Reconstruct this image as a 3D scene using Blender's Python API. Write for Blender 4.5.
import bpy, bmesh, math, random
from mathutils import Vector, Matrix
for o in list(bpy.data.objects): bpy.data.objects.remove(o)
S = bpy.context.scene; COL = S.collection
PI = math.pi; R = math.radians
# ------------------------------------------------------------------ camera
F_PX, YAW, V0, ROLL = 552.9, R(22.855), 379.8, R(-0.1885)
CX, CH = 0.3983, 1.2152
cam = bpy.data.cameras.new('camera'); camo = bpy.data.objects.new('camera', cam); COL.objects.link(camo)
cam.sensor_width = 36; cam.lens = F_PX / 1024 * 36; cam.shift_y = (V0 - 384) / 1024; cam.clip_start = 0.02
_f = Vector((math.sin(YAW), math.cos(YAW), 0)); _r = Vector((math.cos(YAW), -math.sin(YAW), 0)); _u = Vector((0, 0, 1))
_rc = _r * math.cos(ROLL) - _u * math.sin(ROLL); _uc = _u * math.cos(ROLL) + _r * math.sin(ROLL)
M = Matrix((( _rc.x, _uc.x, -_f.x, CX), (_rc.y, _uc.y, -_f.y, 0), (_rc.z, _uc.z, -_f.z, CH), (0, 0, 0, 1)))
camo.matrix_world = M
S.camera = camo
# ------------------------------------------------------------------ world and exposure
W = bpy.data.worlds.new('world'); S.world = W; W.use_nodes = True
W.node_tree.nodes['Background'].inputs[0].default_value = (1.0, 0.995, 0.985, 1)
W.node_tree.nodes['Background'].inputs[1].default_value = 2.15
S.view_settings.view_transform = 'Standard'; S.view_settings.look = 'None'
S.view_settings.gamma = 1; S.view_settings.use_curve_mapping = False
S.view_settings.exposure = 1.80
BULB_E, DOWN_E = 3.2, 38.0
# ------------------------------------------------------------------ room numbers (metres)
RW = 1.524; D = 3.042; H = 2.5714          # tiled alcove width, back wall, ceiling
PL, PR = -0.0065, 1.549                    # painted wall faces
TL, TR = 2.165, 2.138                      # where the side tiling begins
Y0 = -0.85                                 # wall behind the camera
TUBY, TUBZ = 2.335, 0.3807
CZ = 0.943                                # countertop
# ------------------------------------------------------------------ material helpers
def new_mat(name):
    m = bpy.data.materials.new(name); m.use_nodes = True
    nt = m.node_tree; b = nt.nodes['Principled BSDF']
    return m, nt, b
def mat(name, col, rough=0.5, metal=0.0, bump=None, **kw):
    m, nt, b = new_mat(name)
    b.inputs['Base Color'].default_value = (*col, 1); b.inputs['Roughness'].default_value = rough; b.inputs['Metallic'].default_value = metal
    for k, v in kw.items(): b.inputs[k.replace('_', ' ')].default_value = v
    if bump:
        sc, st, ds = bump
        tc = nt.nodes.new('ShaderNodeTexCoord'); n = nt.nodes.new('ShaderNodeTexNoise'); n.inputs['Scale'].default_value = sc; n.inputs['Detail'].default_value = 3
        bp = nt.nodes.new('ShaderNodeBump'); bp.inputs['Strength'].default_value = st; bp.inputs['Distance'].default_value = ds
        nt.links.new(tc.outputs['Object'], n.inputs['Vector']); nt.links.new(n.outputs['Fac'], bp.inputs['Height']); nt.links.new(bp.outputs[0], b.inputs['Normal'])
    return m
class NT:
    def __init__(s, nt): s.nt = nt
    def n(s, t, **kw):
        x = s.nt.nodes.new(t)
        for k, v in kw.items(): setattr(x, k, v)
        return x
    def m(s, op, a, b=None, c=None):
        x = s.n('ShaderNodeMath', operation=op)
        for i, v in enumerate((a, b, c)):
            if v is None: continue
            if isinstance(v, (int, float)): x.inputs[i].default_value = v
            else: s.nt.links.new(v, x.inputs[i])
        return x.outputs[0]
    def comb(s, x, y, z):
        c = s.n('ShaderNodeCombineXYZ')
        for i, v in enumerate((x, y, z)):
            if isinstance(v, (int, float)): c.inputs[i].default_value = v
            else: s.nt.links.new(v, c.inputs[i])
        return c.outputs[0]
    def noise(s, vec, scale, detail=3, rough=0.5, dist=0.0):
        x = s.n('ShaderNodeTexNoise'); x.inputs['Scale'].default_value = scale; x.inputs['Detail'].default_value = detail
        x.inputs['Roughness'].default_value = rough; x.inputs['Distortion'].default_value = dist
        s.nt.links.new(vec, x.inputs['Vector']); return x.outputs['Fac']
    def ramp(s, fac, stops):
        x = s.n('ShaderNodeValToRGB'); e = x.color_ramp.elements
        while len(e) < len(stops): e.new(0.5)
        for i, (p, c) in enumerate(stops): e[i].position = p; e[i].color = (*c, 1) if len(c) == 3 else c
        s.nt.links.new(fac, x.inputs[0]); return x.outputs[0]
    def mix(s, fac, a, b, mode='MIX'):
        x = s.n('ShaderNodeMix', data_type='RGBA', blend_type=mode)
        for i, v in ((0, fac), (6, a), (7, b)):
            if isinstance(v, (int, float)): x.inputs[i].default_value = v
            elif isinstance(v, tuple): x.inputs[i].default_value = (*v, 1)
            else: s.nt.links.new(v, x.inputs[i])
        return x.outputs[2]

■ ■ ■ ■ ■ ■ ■

• Instructions to follow:
Choose all lines containing the string "scene" and copy them out.

• Solution to this exercise:
Reconstruct this image as a 3D scene using Blender's Python API. Write for Blender 4.5.
S = bpy.context.scene; COL = S.collection